======== Recorded data ========

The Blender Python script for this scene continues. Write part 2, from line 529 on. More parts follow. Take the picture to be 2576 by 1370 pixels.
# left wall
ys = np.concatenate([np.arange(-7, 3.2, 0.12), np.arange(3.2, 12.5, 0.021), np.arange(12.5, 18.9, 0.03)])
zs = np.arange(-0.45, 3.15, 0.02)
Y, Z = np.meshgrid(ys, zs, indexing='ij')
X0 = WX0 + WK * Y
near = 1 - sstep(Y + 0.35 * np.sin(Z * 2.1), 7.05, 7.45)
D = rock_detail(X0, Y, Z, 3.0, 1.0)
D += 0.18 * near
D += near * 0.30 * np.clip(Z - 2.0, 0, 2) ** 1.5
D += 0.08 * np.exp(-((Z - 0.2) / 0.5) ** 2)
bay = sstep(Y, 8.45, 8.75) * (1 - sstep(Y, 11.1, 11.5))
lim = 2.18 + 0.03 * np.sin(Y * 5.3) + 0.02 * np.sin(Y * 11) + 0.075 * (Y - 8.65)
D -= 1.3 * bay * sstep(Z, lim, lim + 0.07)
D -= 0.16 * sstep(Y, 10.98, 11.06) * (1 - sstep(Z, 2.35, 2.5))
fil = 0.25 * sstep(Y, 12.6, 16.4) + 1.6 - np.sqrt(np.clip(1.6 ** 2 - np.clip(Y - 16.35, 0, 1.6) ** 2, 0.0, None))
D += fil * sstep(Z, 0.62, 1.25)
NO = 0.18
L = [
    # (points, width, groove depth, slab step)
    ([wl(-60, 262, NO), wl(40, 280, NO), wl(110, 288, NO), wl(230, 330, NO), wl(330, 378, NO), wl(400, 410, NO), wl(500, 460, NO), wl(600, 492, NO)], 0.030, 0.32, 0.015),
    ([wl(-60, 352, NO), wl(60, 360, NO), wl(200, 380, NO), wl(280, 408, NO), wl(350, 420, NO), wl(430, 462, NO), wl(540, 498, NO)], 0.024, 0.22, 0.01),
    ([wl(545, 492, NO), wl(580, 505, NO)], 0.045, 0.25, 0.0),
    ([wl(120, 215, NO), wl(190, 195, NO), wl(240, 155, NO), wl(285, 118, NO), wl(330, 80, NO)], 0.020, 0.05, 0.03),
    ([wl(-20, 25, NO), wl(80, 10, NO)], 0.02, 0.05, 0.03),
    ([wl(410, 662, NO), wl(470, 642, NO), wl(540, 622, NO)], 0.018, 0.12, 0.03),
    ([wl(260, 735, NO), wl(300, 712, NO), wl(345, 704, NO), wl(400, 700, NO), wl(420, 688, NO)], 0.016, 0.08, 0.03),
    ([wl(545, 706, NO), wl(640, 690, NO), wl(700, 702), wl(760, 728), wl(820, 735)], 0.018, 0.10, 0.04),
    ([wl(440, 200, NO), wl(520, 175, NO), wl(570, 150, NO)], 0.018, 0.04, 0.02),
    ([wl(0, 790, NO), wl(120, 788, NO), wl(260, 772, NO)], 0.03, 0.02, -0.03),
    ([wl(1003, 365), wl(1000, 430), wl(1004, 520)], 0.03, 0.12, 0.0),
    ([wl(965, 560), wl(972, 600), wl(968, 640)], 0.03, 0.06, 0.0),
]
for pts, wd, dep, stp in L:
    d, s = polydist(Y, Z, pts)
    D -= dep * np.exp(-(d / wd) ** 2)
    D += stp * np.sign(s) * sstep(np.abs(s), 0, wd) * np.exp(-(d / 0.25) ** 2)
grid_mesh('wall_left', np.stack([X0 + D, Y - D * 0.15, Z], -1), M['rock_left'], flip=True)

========

■ What to produce
Reproduce all of the data exactly as given.

■ Solved exercise
The Blender Python script for this scene continues. Write part 2, from line 529 on. More parts follow. Take the picture to be 2576 by 1370 pixels.
# left wall
ys = np.concatenate([np.arange(-7, 3.2, 0.12), np.arange(3.2, 12.5, 0.021), np.arange(12.5, 18.9, 0.03)])
zs = np.arange(-0.45, 3.15, 0.02)
Y, Z = np.meshgrid(ys, zs, indexing='ij')
X0 = WX0 + WK * Y
near = 1 - sstep(Y + 0.35 * np.sin(Z * 2.1), 7.05, 7.45)
D = rock_detail(X0, Y, Z, 3.0, 1.0)
D += 0.18 * near
D += near * 0.30 * np.clip(Z - 2.0, 0, 2) ** 1.5
D += 0.08 * np.exp(-((Z - 0.2) / 0.5) ** 2)
bay = sstep(Y, 8.45, 8.75) * (1 - sstep(Y, 11.1, 11.5))
lim = 2.18 + 0.03 * np.sin(Y * 5.3) + 0.02 * np.sin(Y * 11) + 0.075 * (Y - 8.65)
D -= 1.3 * bay * sstep(Z, lim, lim + 0.07)
D -= 0.16 * sstep(Y, 10.98, 11.06) * (1 - sstep(Z, 2.35, 2.5))
fil = 0.25 * sstep(Y, 12.6, 16.4) + 1.6 - np.sqrt(np.clip(1.6 ** 2 - np.clip(Y - 16.35, 0, 1.6) ** 2, 0.0, None))
D += fil * sstep(Z, 0.62, 1.25)
NO = 0.18
L = [
    # (points, width, groove depth, slab step)
    ([wl(-60, 262, NO), wl(40, 280, NO), wl(110, 288, NO), wl(230, 330, NO), wl(330, 378, NO), wl(400, 410, NO), wl(500, 460, NO), wl(600, 492, NO)], 0.030, 0.32, 0.015),
    ([wl(-60, 352, NO), wl(60, 360, NO), wl(200, 380, NO), wl(280, 408, NO), wl(350, 420, NO), wl(430, 462, NO), wl(540, 498, NO)], 0.024, 0.22, 0.01),
    ([wl(545, 492, NO), wl(580, 505, NO)], 0.045, 0.25, 0.0),
    ([wl(120, 215, NO), wl(190, 195, NO), wl(240, 155, NO), wl(285, 118, NO), wl(330, 80, NO)], 0.020, 0.05, 0.03),
    ([wl(-20, 25, NO), wl(80, 10, NO)], 0.02, 0.05, 0.03),
    ([wl(410, 662, NO), wl(470, 642, NO), wl(540, 622, NO)], 0.018, 0.12, 0.03),
    ([wl(260, 735, NO), wl(300, 712, NO), wl(345, 704, NO), wl(400, 700, NO), wl(420, 688, NO)], 0.016, 0.08, 0.03),
    ([wl(545, 706, NO), wl(640, 690, NO), wl(700, 702), wl(760, 728), wl(820, 735)], 0.018, 0.10, 0.04),
    ([wl(440, 200, NO), wl(520, 175, NO), wl(570, 150, NO)], 0.018, 0.04, 0.02),
    ([wl(0, 790, NO), wl(120, 788, NO), wl(260, 772, NO)], 0.03, 0.02, -0.03),
    ([wl(1003, 365), wl(1000, 430), wl(1004, 520)], 0.03, 0.12, 0.0),
    ([wl(965, 560), wl(972, 600), wl(968, 640)], 0.03, 0.06, 0.0),
]
for pts, wd, dep, stp in L:
    d, s = polydist(Y, Z, pts)
    D -= dep * np.exp(-(d / wd) ** 2)
    D += stp * np.sign(s) * sstep(np.abs(s), 0, wd) * np.exp(-(d / 0.25) ** 2)
grid_mesh('wall_left', np.stack([X0 + D, Y - D * 0.15, Z], -1), M['rock_left'], flip=True)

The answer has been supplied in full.